Many formation scenarios invoke a hierarchical buildup of collapsed clumps to typical galaxy masses (21, 105, 368). There appears to be supporting evidence that (many) ellipticals have formed in a hierarchical way. The presence of shells and kinematically distinct cores, and the low rotation of bright ellipticals are expected in a hierarchical formation scheme. Detailed studies of nearby merger remnants have shown that these systems are remarkably similar to elliptical galaxies (203, 308, 309). Furthermore, as pointed out by Toomre, the present merger rate of spiral galaxies is high enough to have produced a significant fraction of current ellipticals during the lifetime of the universe (332).

Most of the arguments against merging apply to very simple scenarios where, e.g., ellipticals were formed from low-luminosity ellipticals, or from gas-poor spirals (264). There is considerable evidence that the gas content of galaxies was different at early epochs, so that arguments against forming ellipticals from current spirals (including gas) may in fact say more about the epoch at which galaxies formed, then about the mechanism by which they formed (150, 206, 343). The globular cluster frequencies of galaxies may provide interesting constraints (150, 343), but unfortunately, we have a very poor understanding of the formation and evolution of these systems (cf. the completely different formation scenarios discussed in 131 and 183).

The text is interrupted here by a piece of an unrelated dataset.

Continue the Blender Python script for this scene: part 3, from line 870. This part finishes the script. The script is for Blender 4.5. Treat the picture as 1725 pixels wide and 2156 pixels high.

Merger simulations are extremely useful because of their predictive power. For this reason they are an excellent paradigm against which current observations can be tested. The simplest way to include gaseous processes in the simulations is by assuming that the gas formed a disk before the merger event, and is (partially) expelled afterwards. This type of scenario is now being investigated by Barnes (15, 16, 17), and detailed comparison of his predictions with observed quantities will be very interesting. However, the main uncertainties of this scenario concern the properties of the galaxies before the merger (especially their gas content), and the question whether galaxies assemble their mass in one big event, or in many, more gentle events. Simulations of galaxy formation (e.g., 57), and observations of high redshift galaxies may provide useful additional information.